The Far Enemy: Why Jihad Went Global (Second Edition)
Fawaz A. Gerges
(Cambridge: Cambridge University Press, 2009), 400 pp.

Reviewed by Mark Silinsky, Ph.D. Candidate in International Development at Tulane University

The Far Enemy: Why Jihad Went Global by Fawaz Gerges, is a book that begins with the promise of fresh analysis on the origins and status of jihadism, or militant Islam, but ultimately, that promise is overcome by the book’s shortcomings. The book, first published in 2005 and re‐released this year in a new edition, is strongest in the first several chapters that explore the internal struggle between rival jihadist factions. Gerges answers the questions about when and how the jihadists metastasized from local bands of rag‐tag, unemployed locals to the well‐financed paramilitary global apparatus that shook America’s sense of security to its core. He paints rich portraits of the players in this jihadist drama, documenting Ayman Al‐Zawahiri’s and Usama bin Laden’s origins and rise to prominence in detail. But even the stronger chapters of The Far Enemy are flawed.

Gerges fails to place enough emphasis on the origins of today’s jihadism, which has become one of the three dominant totalitarian philosophies of the early‐mid 20th Century. He does a good job explaining the hold of personalities in the Jihadist mindset‐‐especially the influence of Sayyid Qutb. However, as with much of the book, Gerges uses selective analysis that fails to underscore the distorted prism through which Qutb and his followers see America. Qutb may have scored some points on race relations in post‐war America, but his florid hatred of all things American that has been transmitted to successive and vulnerable generations of Muslim youth that must be underscored.
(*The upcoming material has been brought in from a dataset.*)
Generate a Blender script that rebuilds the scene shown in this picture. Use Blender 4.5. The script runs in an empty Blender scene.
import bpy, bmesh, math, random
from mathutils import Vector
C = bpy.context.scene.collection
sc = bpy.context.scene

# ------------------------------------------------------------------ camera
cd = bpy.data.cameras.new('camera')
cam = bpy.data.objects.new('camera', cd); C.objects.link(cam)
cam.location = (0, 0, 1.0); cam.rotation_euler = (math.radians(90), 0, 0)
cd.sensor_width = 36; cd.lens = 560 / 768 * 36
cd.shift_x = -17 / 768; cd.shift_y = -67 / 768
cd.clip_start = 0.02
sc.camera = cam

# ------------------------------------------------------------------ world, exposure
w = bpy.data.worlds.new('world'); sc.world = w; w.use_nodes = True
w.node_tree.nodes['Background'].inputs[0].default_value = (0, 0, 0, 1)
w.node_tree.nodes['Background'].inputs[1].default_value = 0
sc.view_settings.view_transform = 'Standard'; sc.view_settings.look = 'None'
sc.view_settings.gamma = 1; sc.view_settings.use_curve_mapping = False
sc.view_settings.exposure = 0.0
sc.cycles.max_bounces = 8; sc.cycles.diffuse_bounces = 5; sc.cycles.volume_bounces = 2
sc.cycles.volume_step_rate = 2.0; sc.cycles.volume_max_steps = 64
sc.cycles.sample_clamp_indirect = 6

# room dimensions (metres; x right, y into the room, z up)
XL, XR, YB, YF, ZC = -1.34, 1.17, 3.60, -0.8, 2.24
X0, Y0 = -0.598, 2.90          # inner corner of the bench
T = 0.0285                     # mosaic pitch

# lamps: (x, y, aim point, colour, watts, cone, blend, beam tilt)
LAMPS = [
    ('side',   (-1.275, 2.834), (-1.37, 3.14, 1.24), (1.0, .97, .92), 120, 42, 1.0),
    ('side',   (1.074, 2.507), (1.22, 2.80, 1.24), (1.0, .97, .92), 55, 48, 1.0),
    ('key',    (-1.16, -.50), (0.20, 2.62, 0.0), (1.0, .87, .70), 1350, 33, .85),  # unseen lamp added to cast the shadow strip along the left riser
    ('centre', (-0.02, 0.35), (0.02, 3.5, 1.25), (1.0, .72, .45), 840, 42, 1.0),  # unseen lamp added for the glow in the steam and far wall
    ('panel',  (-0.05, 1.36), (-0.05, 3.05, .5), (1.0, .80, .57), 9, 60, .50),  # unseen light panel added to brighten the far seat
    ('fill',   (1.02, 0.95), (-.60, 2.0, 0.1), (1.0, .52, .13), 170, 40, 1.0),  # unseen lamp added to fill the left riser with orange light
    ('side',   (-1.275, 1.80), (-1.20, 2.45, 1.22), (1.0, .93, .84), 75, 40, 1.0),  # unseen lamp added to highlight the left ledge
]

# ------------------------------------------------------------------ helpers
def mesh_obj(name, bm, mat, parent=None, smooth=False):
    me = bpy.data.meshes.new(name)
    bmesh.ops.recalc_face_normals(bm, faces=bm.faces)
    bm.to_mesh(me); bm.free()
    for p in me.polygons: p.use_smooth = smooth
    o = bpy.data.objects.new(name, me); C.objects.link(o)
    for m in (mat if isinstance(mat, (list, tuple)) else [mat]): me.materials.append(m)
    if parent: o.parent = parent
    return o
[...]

Similarly, Gerges misses the mark when discussing the impact and prestige of bin Laden. He writes “By declaring war on bin Laden the United States has invested him with the legitimacy he had desperately craved.” (p. 93) In truth, Bin Laden became legitimate because he meted‐out the worst one‐day defeat America has ever suffered. If his legitimacy has waned in recent years it is because the U.S, military keeps him hidden in a cave. And instead of sufficiently answering the question of what other options the United States might have pursued vis via bin Laden, Gerges takes the U.S. to task for their response to the 9/11 attacks. Would bin Laden’s legitimacy has declined if U.S. representatives entered into negotiations, of some kind, with him, in late September 2001? Gerges offers no insight to change that skepticism.

The professor also rails against U.S. “hypermilitarism,” claiming it is among the main causes of terrorism. He writes, “[U.S.] Moral condemnation and hypermilitarism will not remove the sociopolitical and international conditions that fuel terrorism” (p. 279)In fact, American troops have done more than just quash out dictators and root out terrorists in Islamic lands. They have also worked to build the economies of Muslim countries, provide basic healthcare and education, and even trained indigenous military and police officers to establish security and ensure the rule of law. Human development, not killing, is the core of the U.S. strategy to defeat jihadis. If Gerges understands this, he doesn’t make it clear in the book.

The quality of The Far Enemy takes a final turn for the worse in that last few chapters, which amount to mere politicized commentary on the author’s part. Gerges tosses scorn on a “cottage industry” of “fast‐food‐like books” that are “designed to quench the thirst of a frightened American mass audience.” (p. 77) Of whom is he speaking, and to what books does he refer? To be sure, lightweight books on Islamic terror have been published by authors who lack credibility on both ends of the political spectrum. And certainly, when such books are void of analytic rigor or substance, they should be discredited. But, to cast a large net as Gerges’ does in this work is merely to continue the Academy’s effort to discredit works on the threat that militant Islam poses to free men and women around the world. Unfortunately, his approach is routinely echoed on campus, which speaks volumes about the state of the Academy and does little to elucidate about the nature of the threat.

In addition, Gerges hints at conspiracies that do not exist. For instance, he writes, “A few brave scholars challenged the ‘evildoers’ notion, which had taken hold of the American imagination. Few dare to raise critical questions about why bin Laden and his cohorts…attacked their former ally.” (p. 279) There is nothing brave, however, about repeating what has become the accepted wisdom of the Ivory Tower. The real cottage industry that has thrived for years on US campuses has been the one that habitually demonizes those who challenge this line of reasoning, which forms the crux of the scholarship touted by the late Edward Said and his followers. If Gerges has a case to make, he should give verifiable examples of credible scholars who posed such “critical questions” and suffered professionally as a consequence.

The Far Enemy provides a good history of militant Islam, but the book cannot overcome Gerges’ view that both Americans and jihadis are extremists. This line becomes the central flaw of the The Far Enemy—the inability to distinguish clearly between the victims and the victimizers in the jihadi‐American drama. For this reason alone the book should be read with skepticism, if it at all.